→ What to produce: Copy out the data exactly, leaving the pictures behind.

---

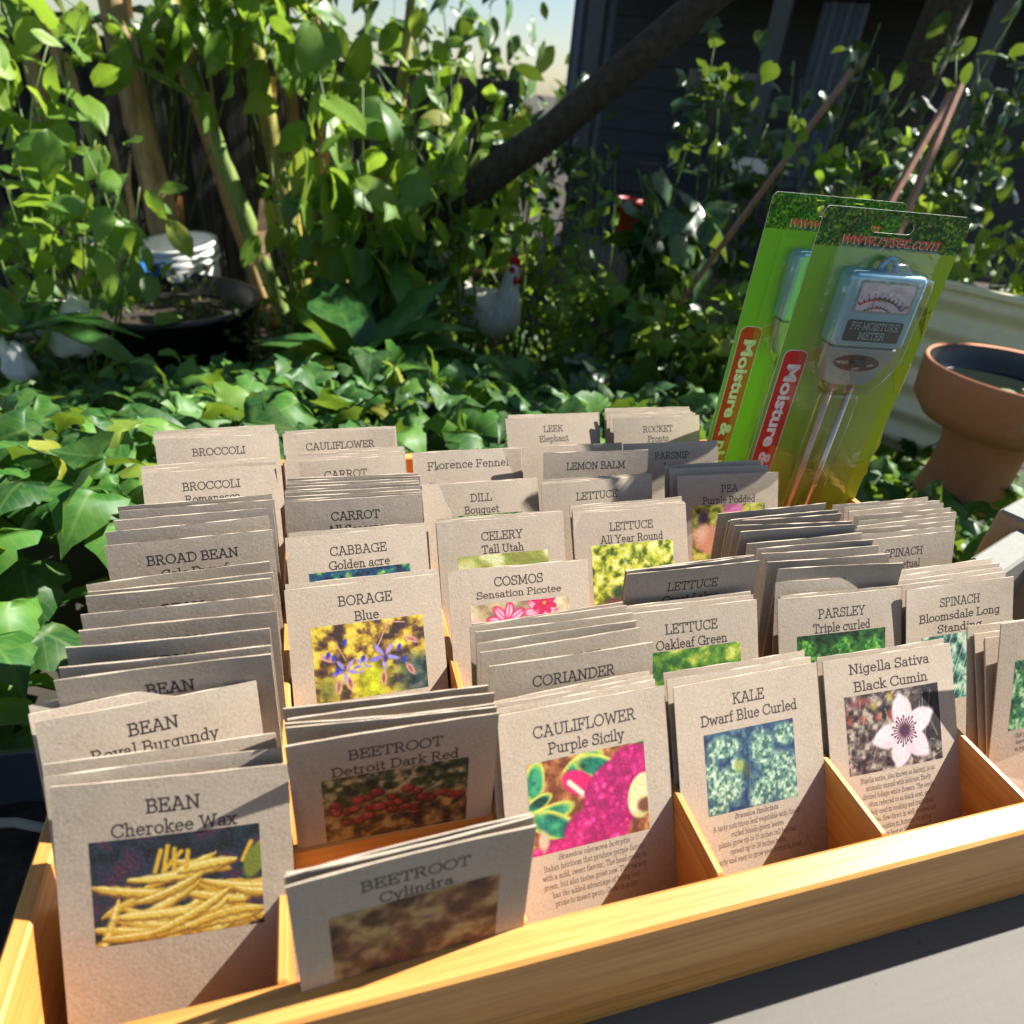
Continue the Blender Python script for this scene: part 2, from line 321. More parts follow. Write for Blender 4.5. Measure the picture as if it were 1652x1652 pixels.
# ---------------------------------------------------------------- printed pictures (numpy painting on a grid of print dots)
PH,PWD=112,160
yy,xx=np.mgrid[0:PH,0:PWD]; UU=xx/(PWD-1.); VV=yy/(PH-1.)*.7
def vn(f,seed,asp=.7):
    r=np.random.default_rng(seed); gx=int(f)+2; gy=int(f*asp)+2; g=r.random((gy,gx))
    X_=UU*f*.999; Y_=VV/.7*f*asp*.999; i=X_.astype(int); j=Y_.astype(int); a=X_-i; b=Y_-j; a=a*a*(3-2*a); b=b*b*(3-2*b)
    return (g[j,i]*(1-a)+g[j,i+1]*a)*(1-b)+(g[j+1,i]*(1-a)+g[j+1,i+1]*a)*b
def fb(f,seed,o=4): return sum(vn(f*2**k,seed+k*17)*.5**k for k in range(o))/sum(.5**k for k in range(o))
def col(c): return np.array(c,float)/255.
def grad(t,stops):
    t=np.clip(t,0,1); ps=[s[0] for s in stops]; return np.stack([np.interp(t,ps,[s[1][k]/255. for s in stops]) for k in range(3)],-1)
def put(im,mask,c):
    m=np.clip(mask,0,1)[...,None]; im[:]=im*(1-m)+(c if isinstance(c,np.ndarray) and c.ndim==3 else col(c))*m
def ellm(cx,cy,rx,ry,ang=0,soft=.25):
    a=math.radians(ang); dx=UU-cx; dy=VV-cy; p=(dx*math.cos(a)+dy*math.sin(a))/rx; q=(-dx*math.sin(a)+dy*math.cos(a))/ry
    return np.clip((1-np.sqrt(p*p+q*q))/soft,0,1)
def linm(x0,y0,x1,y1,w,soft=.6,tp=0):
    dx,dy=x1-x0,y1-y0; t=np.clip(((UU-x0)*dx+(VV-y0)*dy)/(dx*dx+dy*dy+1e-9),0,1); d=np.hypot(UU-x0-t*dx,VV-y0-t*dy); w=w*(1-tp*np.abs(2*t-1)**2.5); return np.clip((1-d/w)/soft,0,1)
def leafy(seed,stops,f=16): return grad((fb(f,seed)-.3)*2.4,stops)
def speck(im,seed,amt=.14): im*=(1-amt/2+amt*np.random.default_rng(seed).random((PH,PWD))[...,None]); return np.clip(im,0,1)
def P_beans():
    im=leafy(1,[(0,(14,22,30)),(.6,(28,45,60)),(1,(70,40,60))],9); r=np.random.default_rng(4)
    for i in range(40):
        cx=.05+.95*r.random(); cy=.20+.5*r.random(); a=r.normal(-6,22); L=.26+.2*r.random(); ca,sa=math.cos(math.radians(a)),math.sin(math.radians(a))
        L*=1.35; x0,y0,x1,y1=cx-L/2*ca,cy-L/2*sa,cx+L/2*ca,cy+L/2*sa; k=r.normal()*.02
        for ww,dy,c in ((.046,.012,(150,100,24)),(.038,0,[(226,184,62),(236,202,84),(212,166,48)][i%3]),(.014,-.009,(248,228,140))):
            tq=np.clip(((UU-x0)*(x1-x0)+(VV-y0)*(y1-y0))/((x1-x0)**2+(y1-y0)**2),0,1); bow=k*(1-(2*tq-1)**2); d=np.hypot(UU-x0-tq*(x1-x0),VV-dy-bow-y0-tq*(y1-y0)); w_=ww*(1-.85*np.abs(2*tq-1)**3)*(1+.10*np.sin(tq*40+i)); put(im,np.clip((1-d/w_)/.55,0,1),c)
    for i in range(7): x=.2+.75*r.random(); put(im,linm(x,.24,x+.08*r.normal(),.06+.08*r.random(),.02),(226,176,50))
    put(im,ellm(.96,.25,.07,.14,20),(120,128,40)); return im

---

→ Solution:
Continue the Blender Python script for this scene: part 2, from line 321. More parts follow. Write for Blender 4.5. Measure the picture as if it were 1652x1652 pixels.
# ---------------------------------------------------------------- printed pictures (numpy painting on a grid of print dots)
PH,PWD=112,160
yy,xx=np.mgrid[0:PH,0:PWD]; UU=xx/(PWD-1.); VV=yy/(PH-1.)*.7
def vn(f,seed,asp=.7):
    r=np.random.default_rng(seed); gx=int(f)+2; gy=int(f*asp)+2; g=r.random((gy,gx))
    X_=UU*f*.999; Y_=VV/.7*f*asp*.999; i=X_.astype(int); j=Y_.astype(int); a=X_-i; b=Y_-j; a=a*a*(3-2*a); b=b*b*(3-2*b)
    return (g[j,i]*(1-a)+g[j,i+1]*a)*(1-b)+(g[j+1,i]*(1-a)+g[j+1,i+1]*a)*b
def fb(f,seed,o=4): return sum(vn(f*2**k,seed+k*17)*.5**k for k in range(o))/sum(.5**k for k in range(o))
def col(c): return np.array(c,float)/255.
def grad(t,stops):
    t=np.clip(t,0,1); ps=[s[0] for s in stops]; return np.stack([np.interp(t,ps,[s[1][k]/255. for s in stops]) for k in range(3)],-1)
def put(im,mask,c):
    m=np.clip(mask,0,1)[...,None]; im[:]=im*(1-m)+(c if isinstance(c,np.ndarray) and c.ndim==3 else col(c))*m
def ellm(cx,cy,rx,ry,ang=0,soft=.25):
    a=math.radians(ang); dx=UU-cx; dy=VV-cy; p=(dx*math.cos(a)+dy*math.sin(a))/rx; q=(-dx*math.sin(a)+dy*math.cos(a))/ry
    return np.clip((1-np.sqrt(p*p+q*q))/soft,0,1)
def linm(x0,y0,x1,y1,w,soft=.6,tp=0):
    dx,dy=x1-x0,y1-y0; t=np.clip(((UU-x0)*dx+(VV-y0)*dy)/(dx*dx+dy*dy+1e-9),0,1); d=np.hypot(UU-x0-t*dx,VV-y0-t*dy); w=w*(1-tp*np.abs(2*t-1)**2.5); return np.clip((1-d/w)/soft,0,1)
def leafy(seed,stops,f=16): return grad((fb(f,seed)-.3)*2.4,stops)
def speck(im,seed,amt=.14): im*=(1-amt/2+amt*np.random.default_rng(seed).random((PH,PWD))[...,None]); return np.clip(im,0,1)
def P_beans():
    im=leafy(1,[(0,(14,22,30)),(.6,(28,45,60)),(1,(70,40,60))],9); r=np.random.default_rng(4)
    for i in range(40):
        cx=.05+.95*r.random(); cy=.20+.5*r.random(); a=r.normal(-6,22); L=.26+.2*r.random(); ca,sa=math.cos(math.radians(a)),math.sin(math.radians(a))
        L*=1.35; x0,y0,x1,y1=cx-L/2*ca,cy-L/2*sa,cx+L/2*ca,cy+L/2*sa; k=r.normal()*.02
        for ww,dy,c in ((.046,.012,(150,100,24)),(.038,0,[(226,184,62),(236,202,84),(212,166,48)][i%3]),(.014,-.009,(248,228,140))):
            tq=np.clip(((UU-x0)*(x1-x0)+(VV-y0)*(y1-y0))/((x1-x0)**2+(y1-y0)**2),0,1); bow=k*(1-(2*tq-1)**2); d=np.hypot(UU-x0-tq*(x1-x0),VV-dy-bow-y0-tq*(y1-y0)); w_=ww*(1-.85*np.abs(2*tq-1)**3)*(1+.10*np.sin(tq*40+i)); put(im,np.clip((1-d/w_)/.55,0,1),c)
    for i in range(7): x=.2+.75*r.random(); put(im,linm(x,.24,x+.08*r.normal(),.06+.08*r.random(),.02),(226,176,50))
    put(im,ellm(.96,.25,.07,.14,20),(120,128,40)); return im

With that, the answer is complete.